## [SET EXERCISE]
Return exactly the listing's lines, from its first line to the line holding "q.location = (-.1, 0, 0)", ends included.

## [MATERIAL]
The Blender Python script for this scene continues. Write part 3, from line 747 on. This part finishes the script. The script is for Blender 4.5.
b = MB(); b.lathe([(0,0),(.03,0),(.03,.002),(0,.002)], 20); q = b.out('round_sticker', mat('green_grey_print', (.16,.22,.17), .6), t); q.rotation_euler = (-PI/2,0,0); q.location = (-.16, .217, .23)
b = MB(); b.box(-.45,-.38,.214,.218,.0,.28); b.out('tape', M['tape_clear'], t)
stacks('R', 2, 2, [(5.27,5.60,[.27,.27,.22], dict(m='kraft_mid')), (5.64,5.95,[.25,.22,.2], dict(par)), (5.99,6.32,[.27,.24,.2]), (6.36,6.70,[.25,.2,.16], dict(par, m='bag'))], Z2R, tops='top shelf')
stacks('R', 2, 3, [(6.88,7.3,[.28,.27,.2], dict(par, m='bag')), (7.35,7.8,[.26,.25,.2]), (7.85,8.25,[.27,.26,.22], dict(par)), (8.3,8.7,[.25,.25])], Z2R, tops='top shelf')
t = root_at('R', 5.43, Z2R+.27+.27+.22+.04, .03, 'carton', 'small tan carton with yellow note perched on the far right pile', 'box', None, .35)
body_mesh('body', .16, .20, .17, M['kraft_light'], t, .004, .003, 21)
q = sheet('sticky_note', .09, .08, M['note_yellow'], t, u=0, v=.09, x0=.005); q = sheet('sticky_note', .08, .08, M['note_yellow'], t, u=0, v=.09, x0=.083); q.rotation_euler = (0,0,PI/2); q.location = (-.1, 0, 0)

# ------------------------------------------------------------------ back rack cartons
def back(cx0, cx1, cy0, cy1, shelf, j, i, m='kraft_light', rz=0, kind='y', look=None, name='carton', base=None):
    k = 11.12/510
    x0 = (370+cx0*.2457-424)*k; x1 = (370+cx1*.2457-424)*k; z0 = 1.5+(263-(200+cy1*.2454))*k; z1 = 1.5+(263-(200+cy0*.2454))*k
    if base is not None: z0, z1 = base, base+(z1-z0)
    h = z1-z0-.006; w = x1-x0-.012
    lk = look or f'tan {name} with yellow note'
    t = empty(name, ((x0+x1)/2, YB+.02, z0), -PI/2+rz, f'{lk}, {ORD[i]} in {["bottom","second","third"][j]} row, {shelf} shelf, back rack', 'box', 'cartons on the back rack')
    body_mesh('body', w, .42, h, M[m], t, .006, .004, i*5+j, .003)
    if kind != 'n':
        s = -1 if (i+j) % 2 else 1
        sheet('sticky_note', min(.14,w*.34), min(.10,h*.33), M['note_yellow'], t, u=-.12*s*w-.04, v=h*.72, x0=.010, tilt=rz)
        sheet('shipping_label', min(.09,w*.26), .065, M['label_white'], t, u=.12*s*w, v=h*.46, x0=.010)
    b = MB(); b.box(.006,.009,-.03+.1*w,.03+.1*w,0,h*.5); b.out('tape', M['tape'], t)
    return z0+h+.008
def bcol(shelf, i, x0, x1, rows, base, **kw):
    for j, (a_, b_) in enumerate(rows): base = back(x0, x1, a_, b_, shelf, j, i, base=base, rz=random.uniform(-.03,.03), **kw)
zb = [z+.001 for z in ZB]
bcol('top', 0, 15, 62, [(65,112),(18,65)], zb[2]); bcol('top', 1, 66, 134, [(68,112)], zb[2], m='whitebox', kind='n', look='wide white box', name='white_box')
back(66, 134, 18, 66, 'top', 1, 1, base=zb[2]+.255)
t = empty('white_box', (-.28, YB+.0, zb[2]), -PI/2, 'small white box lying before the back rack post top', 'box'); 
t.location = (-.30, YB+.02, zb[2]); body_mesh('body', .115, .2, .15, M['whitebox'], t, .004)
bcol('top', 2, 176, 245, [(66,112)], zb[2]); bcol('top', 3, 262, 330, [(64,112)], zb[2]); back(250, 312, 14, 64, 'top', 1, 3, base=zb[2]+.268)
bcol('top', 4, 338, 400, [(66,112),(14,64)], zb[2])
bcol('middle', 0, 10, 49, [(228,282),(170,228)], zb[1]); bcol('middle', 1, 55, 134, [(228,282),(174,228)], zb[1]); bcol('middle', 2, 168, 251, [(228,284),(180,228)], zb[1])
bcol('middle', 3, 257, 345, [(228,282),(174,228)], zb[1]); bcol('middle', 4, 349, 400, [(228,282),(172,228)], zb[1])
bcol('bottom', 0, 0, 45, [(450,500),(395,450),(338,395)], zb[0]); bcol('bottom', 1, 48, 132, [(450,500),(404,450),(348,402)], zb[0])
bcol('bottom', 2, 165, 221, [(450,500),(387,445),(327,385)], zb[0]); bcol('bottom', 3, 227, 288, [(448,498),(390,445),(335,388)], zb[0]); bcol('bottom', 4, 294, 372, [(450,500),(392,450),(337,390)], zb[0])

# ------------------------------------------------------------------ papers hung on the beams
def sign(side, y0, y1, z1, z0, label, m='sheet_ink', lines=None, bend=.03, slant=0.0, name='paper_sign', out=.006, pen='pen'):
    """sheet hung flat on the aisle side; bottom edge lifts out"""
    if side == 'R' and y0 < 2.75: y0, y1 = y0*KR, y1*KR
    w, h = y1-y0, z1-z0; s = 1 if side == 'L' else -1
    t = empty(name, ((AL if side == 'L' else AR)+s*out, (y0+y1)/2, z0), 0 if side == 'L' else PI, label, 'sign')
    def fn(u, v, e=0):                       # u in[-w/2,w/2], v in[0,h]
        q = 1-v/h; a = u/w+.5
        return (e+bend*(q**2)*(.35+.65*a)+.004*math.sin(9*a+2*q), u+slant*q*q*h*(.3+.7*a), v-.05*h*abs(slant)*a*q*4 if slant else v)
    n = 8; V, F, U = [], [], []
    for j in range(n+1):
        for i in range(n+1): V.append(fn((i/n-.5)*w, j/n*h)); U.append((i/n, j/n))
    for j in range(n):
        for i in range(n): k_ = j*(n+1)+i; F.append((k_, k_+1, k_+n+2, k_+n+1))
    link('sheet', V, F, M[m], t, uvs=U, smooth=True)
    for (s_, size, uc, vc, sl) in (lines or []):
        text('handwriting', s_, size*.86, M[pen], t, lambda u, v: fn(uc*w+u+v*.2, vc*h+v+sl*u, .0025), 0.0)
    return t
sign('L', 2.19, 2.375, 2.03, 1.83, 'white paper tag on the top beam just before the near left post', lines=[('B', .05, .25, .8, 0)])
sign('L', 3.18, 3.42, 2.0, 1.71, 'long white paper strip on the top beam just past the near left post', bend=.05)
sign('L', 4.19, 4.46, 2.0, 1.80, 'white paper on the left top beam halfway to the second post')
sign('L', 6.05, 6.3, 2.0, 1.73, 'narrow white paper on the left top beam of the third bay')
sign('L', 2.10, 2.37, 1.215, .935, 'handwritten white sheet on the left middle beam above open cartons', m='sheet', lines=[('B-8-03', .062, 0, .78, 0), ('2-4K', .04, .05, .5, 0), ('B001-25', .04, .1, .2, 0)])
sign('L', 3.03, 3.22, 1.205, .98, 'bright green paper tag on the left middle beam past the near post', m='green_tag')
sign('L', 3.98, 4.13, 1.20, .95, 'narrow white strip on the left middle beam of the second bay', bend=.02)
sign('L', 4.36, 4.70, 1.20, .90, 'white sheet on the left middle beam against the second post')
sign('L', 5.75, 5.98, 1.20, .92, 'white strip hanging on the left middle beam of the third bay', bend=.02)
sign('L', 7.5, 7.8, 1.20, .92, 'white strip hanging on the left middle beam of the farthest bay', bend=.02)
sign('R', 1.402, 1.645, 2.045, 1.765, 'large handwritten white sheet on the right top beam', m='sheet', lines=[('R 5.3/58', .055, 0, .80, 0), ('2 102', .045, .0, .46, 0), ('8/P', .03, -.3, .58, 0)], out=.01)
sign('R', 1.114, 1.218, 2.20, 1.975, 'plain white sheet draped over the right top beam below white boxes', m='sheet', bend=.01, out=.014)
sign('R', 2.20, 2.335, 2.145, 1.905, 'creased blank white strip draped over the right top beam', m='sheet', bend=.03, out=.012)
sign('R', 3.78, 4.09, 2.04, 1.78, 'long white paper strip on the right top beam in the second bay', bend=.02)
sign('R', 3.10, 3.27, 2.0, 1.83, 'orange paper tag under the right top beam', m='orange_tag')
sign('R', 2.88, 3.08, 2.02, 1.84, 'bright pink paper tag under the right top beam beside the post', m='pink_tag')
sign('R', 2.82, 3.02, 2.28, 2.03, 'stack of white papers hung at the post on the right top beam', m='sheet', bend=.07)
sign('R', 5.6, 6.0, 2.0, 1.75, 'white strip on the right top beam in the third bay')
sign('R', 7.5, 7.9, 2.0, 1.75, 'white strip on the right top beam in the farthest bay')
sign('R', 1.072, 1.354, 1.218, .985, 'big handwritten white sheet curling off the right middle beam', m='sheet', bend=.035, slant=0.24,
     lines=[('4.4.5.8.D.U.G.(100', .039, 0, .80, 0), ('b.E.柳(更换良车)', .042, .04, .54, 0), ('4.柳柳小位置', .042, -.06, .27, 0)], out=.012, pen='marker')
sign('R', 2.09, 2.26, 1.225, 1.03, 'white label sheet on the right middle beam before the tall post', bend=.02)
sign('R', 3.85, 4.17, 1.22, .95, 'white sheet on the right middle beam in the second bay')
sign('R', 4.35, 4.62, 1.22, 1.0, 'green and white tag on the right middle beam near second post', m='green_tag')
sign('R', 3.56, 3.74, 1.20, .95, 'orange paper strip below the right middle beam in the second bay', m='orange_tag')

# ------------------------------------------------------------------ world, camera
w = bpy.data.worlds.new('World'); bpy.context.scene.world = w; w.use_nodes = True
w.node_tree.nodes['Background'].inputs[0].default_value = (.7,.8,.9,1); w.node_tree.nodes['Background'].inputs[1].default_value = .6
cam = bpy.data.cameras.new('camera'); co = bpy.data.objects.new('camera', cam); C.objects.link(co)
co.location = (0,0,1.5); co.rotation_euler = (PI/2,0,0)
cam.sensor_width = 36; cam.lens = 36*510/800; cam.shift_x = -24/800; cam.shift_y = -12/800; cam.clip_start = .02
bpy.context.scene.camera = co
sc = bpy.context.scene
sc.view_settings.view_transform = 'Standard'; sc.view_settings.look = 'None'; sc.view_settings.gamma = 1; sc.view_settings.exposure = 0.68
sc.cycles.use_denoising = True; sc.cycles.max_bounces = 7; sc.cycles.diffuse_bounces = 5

## [RESULT]
The Blender Python script for this scene continues. Write part 3, from line 747 on. This part finishes the script. The script is for Blender 4.5.
b = MB(); b.lathe([(0,0),(.03,0),(.03,.002),(0,.002)], 20); q = b.out('round_sticker', mat('green_grey_print', (.16,.22,.17), .6), t); q.rotation_euler = (-PI/2,0,0); q.location = (-.16, .217, .23)
b = MB(); b.box(-.45,-.38,.214,.218,.0,.28); b.out('tape', M['tape_clear'], t)
stacks('R', 2, 2, [(5.27,5.60,[.27,.27,.22], dict(m='kraft_mid')), (5.64,5.95,[.25,.22,.2], dict(par)), (5.99,6.32,[.27,.24,.2]), (6.36,6.70,[.25,.2,.16], dict(par, m='bag'))], Z2R, tops='top shelf')
stacks('R', 2, 3, [(6.88,7.3,[.28,.27,.2], dict(par, m='bag')), (7.35,7.8,[.26,.25,.2]), (7.85,8.25,[.27,.26,.22], dict(par)), (8.3,8.7,[.25,.25])], Z2R, tops='top shelf')
t = root_at('R', 5.43, Z2R+.27+.27+.22+.04, .03, 'carton', 'small tan carton with yellow note perched on the far right pile', 'box', None, .35)
body_mesh('body', .16, .20, .17, M['kraft_light'], t, .004, .003, 21)
q = sheet('sticky_note', .09, .08, M['note_yellow'], t, u=0, v=.09, x0=.005); q = sheet('sticky_note', .08, .08, M['note_yellow'], t, u=0, v=.09, x0=.083); q.rotation_euler = (0,0,PI/2); q.location = (-.1, 0, 0)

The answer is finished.